The lesson of Kibroth-hattaavah is a perennial one for the people of God. We are just as prone to grumbling as the Israelites were. We look at God's daily provision, the spiritual manna of His Word and His presence, and we call it "light bread." Our hearts, prodded by the "rabble" of our own fleshly desires and the temptations of the world, begin to crave the leeks and onions of Egypt. We convince ourselves that satisfaction lies in getting what we want, right now.

This passage is a stark warning that God sometimes answers such prayers, and the answer is a judgment. When we pray with greed in our hearts, demanding that God satisfy our disordered cravings, the thing we receive may well become a plague to us. The job we lusted after, the relationship we demanded, the possession we coveted, can become the very thing that brings misery and spiritual death into our lives. God's answer to a sinful prayer can be a far more severe discipline than His "no."
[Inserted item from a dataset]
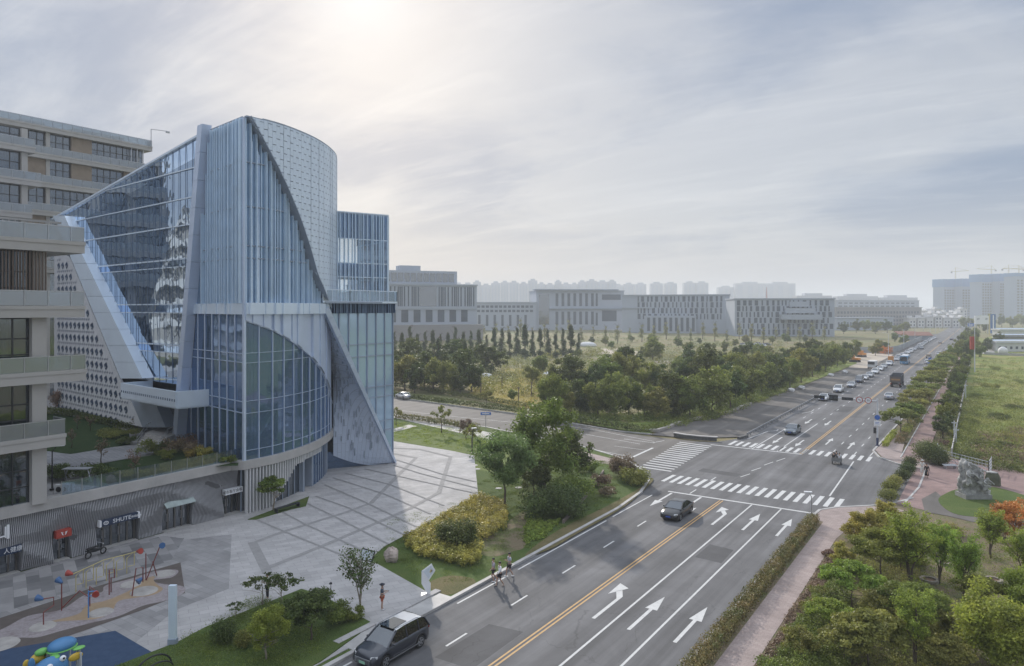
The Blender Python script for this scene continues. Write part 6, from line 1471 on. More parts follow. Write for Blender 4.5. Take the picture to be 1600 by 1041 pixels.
def putcar(kind, colour, x, y, south, label, group=None, rz=0, **k):
    key = (kind, colour); T = CC.get(key)
    if T is None: T = CC[key] = car(kind, colour, **k)
    else: T = copy_tree(T)
    T.location = (x, y, .005); T.rotation_euler = (0, 0, (math.pi if south else 0)+rz); T['label'] = label
    if group: T['group'] = group
    return T
suv = car('suv', 'slate', 'dark slate estate car with a white roof, stopped beside the garden bed', 'parked_car', 'greenplate', 'white'); suv.location = (-28.55, 30.0, .005); suv.rotation_euler = (0, 0, math.pi)
putcar('sedan', 'black', -24.7, 65.3, True, 'black sedan just past the near crossing, beside the yellow centre line', name='car')
putcar('sedan', 'bluegrey', -25.6, 118.6, True, 'dark blue-grey sedan waiting alone at the far stop line')
q = [('sedan', 'white', -29.2, 165.5), ('suv', 'white', -29.2, 183.5), ('sedan', 'silver', -28.3, 197), ('van', 'grey', -28.3, 210.5), ('sedan', 'white', -28.2, 219.5), ('sedan', 'silver', -28.0, 229), ('suv', 'white', -28.0, 241), ('sedan', 'white', -28.1, 254), ('sedan', 'silver', -28.3, 266), ('suv', 'white', -28.0, 279)]
for i, a in enumerate(q): putcar(a[0], a[1], a[2], a[3], True, '%s vehicle from the front of the queue in the left lanes, %s %s' % (ordl(i), {'white': 'white', 'silver': 'silver', 'grey': 'dark grey'}[a[1]], {'sedan': 'sedan', 'suv': 'high-roofed car', 'van': 'van'}[a[0]]), 'cars queuing toward the junction')
rr = random.Random(12); y = 305
for i in range(26):
    c = rr.choice(['white', 'white', 'white', 'silver', 'black', 'silver']); kd = rr.choice(['sedan', 'suv', 'sedan', 'van'])
    putcar(kd, c, -28.2+rr.uniform(-.3, .3), y, True, '%s vehicle of the distant queue counted from the bus end, %s' % (ordl(i), c), 'distant queue beyond the bus'); y += rr.uniform(8, 11.5)
for kd, c, x, y, s, lb in (('sedan', 'silver', -17.6, 175.5, False, 'silver sedan driving away behind the dump truck'), ('suv', 'white', -17.2, 293, False, 'white high-roofed car driving away near the blue roadside sign'), ('suv', 'white', -16.6, 350, False, 'white car farther up the right lane beyond the pickup'),
                         ('suv', 'grey', -25.9, 398, True, 'dark grey car coming alone in the lane beside the distant queue'), ('sedan', 'black', -17.8, 520, False, 'tiny black car far up the right side of the road'), ('sedan', 'white', -14.8, 390, False, 'white car beside the avenue trees far up the road'), ('sedan', 'brown', -21.5, 470, True, 'small brown car on the far stretch near the centre line')):
    putcar(kd, c, x, y, s, lb)
p = G(636, 622); cw = putcar('sedan', 'white', p.x, p.y-1.2, False, 'white sedan on the cross street just right of the tower', rz=R(72)); 
for i, (px, py) in enumerate(((1163, 541), (1170, 539), (1177, 542), (1185, 539), (1192, 542), (1199, 540))): p = G(px, py); putcar('sedan' if i % 2 else 'suv', ('white', 'silver', 'black')[i % 3], p.x, p.y, True, '%s car from the left parked in front of the far slatted office' % ordl(i), 'cars parked by the far office', rz=1.2)
# bus
def wheelset(T, xs, ys, r, w=.25):
    for x in xs:
        for y in ys:
            mb = MB(); mb.loft([[(x+dx, y+math.cos(a)*q, r+math.sin(a)*q) for a in [2*math.pi*i/16 for i in range(16)]] for dx, q in ((-w/2, r*.9), (-w/2+.03, r), (w/2-.03, r), (w/2, r*.9))]); o = mb.build('wheel', M['tyre'], T)
            mb = MB(); s_ = 1 if x > 0 else -1; mb.loft([[(x+s_*w/2+dx, y+math.cos(a)*q, r+math.sin(a)*q) for a in [2*math.pi*i/12 for i in range(12)]] for dx, q in ((0, r*.55), (s_*.02, r*.5))]); mb.build('hub', M['rim'], o)
T = thing('bus', 'light blue city bus coming toward the junction beside the car queue', 'bus'); mb = MB()
mb.loft([[(x*s, y, z) for x, z in ((-1.2, .35), (1.2, .35), (1.25, 1.0), (1.25, 2.6), (1.15, 2.95), (-1.15, 2.95), (-1.25, 2.6), (-1.25, 1.0))] for y, s in ((-5.2, .97), (-5.0, 1), (5.0, 1), (5.25, .96))]); mb.build('body', pm('bus_blue', (.05, .22, .42), .35, var=.05, coat=.5), T)
mb = MB(); mb.box(-1.1, 1.1, 5.2, 5.28, 1.15, 2.45); mb.box(-1.1, 1.1, -5.25, -5.2, 1.5, 2.4); mb.build('windscreen', M['carglass'], T)
for s in (-1, 1):
    for k in range(6): mb = MB(); mb.box(min(s*1.24, s*1.262), max(s*1.24, s*1.262), -4.7+1.6*k, -3.3+1.6*k, 1.45, 2.4); mb.build('window', M['carglass'], T)
    mb = MB(); mb.box(s*.7-.2, s*.7+.2, 5.22, 5.27, .62, .82); mb.build('headlight', M['lamp'], T)
mb = MB(); mb.box(-.9, .9, 5.2, 5.29, 2.5, 2.8); mb.build('destination_panel', M['black'], T)
mb = MB(); mb.box(-1.0, 1.0, -3.5, 2.5, 2.95, 3.12); mb.build('roof_unit', M['signwhite'], T); wheelset(T, (-1.15, 1.15), (-3.2, 3.4), .48); T.location = (-24.2, 291, 0); T.rotation_euler = (0, 0, math.pi)
# dump truck, seen from behind
T = thing('dump_truck', 'dark grey dump truck with an orange tailgate panel driving away', 'truck'); mb = MB()
mb.hexa([(-1.25, -4.2), (1.25, -4.2), (1.25, 1.4), (-1.25, 1.4)], 1.25, 1.4)
for x in (-1.25, 1.17): mb.box(x, x+.08, -4.2, 1.4, 1.4, 3.0)
mb.box(-1.17, 1.17, 1.32, 1.4, 1.4, 3.3); mb.box(-1.25, 1.25, 1.4, 2.4, 2.9, 3.3)
for y in np.arange(-4.1, 1.3, .9): mb.box(-1.32, -1.25, y, y+.12, 1.3, 3.0); mb.box(1.25, 1.32, y, y+.12, 1.3, 3.0)
tp = mb.build('tipper_body', pm('truck_grey', (.09, .10, .12), .6, .2, var=.2), T)
mb = MB(); mb.box(-1.22, 1.22, -4.28, -4.2, 1.35, 2.7); tg = mb.build('tailgate', pm('tailgate_brown', (.13, .10, .085), .7, var=.3, scale=4), T)
mb = MB(); mb.box(-1.0, 1.0, -4.30, -4.28, 1.8, 2.2); mb.build('tailgate_panel', pm('dull_orange', (.34, .19, .07), .7, var=.35, scale=5), tg)
mb = MB(); mb.box(-1.15, 1.15, 2.3, 4.1, .9, 3.0); mb.build('cab', pm('truck_cab', (.06, .07, .10), .4, var=.1), T)
mb = MB(); mb.box(-.4, .4, -4.0, 3.9, .75, 1.2); mb.box(-1.2, 1.2, -4.15, -4.05, .75, 1.0); mb.build('chassis', M['black'], T); wheelset(T, (-1.0, 1.0), (-3.2, -1.9, 3.1), .52, .45)
for s in (-1, 1): mb = MB(); mb.box(s*1.0-.15, s*1.0+.15, -4.2, -4.16, .82, .95); mb.build('tail_light', M['redlight'], T)
T.location = (-18.9, 206, 0)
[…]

The gospel truth here is that our only hope is to have our desires crucified and resurrected in Christ. Jesus is the true bread from heaven (John 6:32-35), and He alone can satisfy the deep hunger of our souls. Unlike the Israelites who loathed the manna, we are called to feast on Christ. When we find our delight in Him, our other desires are brought into their proper order. The craving that leads to the grave is replaced by a hunger and thirst for righteousness, which Jesus promises will be satisfied (Matt. 5:6). Let us therefore learn to pray not, "Give me what I want," but rather, "Your will be done," trusting that our good Father knows what we truly need far better than we do.